The chapter also emphasizes the growth of interdisciplinary research. Translation studies now actively engages with and contributes to many other fields, creating rich hybrid areas of inquiry. Examples include:

· Translation and Sociology: Studying translators as a professional community, their networks, their status, and the power dynamics within publishing.
· Translation and History: Using translations as historical documents to understand cultural contact, ideological change, and the construction of knowledge over time.
· Translation and Music/Musicology: Analyzing the translation of song lyrics, opera libretti, or the very idea of "performing" a musical score from one cultural context to another.

Finally, the chapter reaffirms the centrality of the translator in all these developments. Whether as a cognitive expert, a cultural mediator in a globalized world, a creative re-writer, or a political activist, the translator's role is more visible and complex than ever. The ethical questions introduced earlier in the book—concerning power, representation, and responsibility—become even more urgent in these new contexts.
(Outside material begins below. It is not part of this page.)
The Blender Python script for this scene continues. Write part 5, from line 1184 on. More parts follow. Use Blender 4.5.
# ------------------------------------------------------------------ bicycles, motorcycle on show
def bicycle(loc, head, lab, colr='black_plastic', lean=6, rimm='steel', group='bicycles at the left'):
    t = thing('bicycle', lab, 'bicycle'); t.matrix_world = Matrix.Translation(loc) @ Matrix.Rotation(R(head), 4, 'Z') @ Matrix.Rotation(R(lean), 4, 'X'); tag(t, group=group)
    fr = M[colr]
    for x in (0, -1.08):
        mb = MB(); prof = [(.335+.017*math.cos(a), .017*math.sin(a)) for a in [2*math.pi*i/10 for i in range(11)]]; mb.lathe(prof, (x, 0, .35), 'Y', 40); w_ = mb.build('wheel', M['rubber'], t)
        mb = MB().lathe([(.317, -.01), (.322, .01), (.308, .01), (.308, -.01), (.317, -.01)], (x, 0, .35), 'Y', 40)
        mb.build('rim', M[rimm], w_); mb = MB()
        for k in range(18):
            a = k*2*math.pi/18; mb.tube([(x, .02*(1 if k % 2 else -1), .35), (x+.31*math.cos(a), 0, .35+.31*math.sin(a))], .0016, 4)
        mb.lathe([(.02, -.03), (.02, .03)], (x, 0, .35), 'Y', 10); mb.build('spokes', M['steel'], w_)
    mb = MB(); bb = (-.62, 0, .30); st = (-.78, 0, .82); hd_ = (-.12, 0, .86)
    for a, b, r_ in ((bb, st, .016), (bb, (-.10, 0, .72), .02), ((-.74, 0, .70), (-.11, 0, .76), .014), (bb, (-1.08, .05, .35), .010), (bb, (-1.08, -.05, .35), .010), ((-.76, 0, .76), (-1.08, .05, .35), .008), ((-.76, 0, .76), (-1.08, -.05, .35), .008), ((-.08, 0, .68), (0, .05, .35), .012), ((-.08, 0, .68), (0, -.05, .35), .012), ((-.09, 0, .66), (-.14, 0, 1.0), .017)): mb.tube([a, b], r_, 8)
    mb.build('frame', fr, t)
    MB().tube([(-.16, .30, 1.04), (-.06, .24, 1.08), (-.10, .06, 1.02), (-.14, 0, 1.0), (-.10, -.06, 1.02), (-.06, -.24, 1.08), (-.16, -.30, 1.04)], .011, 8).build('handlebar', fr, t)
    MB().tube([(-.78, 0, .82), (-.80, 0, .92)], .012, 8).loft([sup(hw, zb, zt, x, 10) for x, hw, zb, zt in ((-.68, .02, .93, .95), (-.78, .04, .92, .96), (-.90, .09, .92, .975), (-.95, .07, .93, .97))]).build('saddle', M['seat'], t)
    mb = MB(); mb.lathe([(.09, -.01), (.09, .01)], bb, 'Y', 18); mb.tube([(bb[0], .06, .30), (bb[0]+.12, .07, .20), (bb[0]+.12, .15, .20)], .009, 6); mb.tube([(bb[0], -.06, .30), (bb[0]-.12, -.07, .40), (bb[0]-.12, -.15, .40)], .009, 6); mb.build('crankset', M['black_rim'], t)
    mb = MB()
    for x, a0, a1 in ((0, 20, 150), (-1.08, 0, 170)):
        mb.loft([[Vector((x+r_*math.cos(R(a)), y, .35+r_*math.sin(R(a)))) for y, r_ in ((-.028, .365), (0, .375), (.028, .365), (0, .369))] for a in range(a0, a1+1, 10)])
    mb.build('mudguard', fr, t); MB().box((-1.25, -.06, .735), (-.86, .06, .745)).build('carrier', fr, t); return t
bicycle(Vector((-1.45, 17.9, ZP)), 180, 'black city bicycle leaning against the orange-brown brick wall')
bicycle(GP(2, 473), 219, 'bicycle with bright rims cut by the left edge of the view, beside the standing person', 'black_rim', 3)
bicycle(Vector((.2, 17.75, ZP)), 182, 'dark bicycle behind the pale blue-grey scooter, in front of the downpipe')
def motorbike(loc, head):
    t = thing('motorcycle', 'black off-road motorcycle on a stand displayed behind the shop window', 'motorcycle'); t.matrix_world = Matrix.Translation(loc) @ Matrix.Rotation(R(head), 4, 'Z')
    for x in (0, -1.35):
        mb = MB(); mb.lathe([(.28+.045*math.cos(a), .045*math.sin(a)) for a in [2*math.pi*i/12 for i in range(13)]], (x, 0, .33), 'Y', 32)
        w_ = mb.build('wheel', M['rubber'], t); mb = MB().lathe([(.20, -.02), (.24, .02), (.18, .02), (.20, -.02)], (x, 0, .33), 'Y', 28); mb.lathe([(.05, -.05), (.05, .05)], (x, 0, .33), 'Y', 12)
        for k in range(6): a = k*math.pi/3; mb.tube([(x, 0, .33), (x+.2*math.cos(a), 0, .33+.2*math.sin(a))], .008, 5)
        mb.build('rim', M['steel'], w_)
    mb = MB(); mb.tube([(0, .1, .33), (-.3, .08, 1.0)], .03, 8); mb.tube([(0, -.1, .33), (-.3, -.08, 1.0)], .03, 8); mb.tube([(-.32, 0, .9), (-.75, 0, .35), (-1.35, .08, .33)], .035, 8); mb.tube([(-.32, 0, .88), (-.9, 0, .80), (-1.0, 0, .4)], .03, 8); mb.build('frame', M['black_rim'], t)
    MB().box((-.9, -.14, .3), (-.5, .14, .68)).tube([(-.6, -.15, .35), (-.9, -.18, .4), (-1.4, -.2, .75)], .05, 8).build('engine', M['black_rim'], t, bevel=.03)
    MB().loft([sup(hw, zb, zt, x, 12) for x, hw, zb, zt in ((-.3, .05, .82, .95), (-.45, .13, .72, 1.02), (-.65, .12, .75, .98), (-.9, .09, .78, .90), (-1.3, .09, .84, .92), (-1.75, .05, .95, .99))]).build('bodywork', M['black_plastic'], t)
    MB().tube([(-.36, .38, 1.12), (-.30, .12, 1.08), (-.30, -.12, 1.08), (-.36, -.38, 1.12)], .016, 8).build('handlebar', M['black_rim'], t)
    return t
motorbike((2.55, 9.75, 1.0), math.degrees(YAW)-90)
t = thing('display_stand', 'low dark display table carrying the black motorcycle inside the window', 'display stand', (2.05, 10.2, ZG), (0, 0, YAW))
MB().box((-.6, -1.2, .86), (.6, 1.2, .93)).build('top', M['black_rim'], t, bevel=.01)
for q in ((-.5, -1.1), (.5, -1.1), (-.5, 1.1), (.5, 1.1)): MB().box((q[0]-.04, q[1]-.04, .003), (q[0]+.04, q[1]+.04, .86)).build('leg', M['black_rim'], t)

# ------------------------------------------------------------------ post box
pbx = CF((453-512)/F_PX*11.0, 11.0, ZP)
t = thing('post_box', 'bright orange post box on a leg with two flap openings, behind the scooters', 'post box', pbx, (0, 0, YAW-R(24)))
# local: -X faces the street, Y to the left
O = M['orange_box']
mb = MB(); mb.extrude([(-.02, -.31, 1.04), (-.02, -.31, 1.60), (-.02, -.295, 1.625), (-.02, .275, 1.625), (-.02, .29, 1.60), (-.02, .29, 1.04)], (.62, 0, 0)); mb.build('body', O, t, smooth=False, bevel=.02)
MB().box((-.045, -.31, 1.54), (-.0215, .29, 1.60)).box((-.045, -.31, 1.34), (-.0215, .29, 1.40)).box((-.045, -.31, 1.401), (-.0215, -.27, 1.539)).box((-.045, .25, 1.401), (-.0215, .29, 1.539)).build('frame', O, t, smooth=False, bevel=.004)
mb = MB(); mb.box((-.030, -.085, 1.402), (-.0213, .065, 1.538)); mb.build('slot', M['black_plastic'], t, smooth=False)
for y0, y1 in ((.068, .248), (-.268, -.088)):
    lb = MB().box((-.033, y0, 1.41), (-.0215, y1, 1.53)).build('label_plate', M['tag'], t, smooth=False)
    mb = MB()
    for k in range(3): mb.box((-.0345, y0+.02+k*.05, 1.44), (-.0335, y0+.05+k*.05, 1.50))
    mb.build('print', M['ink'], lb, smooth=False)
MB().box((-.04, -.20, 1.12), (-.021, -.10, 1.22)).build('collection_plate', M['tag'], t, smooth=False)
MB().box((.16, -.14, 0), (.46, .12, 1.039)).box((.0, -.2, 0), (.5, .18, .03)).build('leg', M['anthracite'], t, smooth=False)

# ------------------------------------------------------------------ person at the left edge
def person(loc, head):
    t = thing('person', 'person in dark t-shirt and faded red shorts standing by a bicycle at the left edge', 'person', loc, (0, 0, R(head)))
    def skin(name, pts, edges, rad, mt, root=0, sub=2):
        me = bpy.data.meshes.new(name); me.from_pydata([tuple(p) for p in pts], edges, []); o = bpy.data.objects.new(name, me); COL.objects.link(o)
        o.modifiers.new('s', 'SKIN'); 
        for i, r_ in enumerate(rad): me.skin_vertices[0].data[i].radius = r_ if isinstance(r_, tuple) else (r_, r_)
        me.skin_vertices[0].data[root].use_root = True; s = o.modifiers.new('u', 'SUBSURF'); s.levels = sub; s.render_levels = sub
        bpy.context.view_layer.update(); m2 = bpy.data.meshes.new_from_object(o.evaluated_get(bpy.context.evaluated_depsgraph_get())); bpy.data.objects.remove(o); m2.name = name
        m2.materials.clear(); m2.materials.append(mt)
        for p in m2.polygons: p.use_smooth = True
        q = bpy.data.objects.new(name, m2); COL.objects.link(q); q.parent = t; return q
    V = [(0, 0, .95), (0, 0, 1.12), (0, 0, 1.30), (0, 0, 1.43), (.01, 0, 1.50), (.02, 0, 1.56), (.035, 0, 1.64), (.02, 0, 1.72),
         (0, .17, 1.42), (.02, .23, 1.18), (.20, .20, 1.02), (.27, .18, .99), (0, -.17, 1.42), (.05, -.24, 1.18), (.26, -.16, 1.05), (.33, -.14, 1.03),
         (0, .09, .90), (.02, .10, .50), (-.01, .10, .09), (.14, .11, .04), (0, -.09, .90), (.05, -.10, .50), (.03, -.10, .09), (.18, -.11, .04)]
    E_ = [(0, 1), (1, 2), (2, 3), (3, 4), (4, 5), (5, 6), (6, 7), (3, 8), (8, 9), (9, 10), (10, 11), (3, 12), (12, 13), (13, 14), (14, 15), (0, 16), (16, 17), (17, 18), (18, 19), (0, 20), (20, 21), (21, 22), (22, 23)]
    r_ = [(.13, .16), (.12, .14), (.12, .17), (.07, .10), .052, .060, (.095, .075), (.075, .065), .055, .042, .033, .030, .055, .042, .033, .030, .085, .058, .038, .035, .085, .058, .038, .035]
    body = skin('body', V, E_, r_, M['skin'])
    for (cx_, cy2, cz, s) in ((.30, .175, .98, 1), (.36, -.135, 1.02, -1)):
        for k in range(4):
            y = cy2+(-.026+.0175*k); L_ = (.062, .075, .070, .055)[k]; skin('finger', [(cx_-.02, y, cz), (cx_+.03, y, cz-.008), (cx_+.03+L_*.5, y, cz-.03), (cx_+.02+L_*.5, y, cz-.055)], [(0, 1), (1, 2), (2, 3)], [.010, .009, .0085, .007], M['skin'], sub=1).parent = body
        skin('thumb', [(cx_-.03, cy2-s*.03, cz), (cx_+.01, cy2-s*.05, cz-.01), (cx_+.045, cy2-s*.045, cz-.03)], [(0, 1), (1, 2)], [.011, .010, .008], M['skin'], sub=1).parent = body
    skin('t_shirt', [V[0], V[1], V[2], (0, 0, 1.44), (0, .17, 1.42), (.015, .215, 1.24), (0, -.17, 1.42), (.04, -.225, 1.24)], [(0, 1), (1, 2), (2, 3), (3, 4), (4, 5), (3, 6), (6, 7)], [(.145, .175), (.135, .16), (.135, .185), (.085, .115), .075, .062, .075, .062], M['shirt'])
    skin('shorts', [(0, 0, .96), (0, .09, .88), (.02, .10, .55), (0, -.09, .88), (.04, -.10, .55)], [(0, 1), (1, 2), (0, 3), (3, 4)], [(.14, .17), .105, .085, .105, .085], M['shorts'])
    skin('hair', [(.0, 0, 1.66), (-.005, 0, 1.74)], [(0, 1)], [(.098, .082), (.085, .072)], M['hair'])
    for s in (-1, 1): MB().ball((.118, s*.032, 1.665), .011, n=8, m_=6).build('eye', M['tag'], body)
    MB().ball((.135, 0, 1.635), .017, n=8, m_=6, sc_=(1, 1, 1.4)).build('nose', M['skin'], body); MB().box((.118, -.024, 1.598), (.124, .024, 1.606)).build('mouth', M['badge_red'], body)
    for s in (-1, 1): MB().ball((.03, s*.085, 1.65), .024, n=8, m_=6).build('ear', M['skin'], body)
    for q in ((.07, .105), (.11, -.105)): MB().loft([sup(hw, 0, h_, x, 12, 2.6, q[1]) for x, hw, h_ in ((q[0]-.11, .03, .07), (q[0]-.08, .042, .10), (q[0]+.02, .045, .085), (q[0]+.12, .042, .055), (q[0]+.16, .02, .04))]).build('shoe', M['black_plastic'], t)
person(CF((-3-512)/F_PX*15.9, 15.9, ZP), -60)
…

In conclusion, Chapter Eleven paints a picture of a mature, diverse, and intellectually exciting discipline. Translation studies has successfully moved from prescribing rules to describing complex realities. Its future lies in this interdisciplinary agility, embracing empirical scientific methods, engaging with the realities of digital culture, and continuing to explore the broad humanistic implications of what it means to translate. The chapter ends by solidifying the book's core message: understanding translation is key to understanding how meaning, culture, and knowledge are shared, negotiated, and transformed in our interconnected world.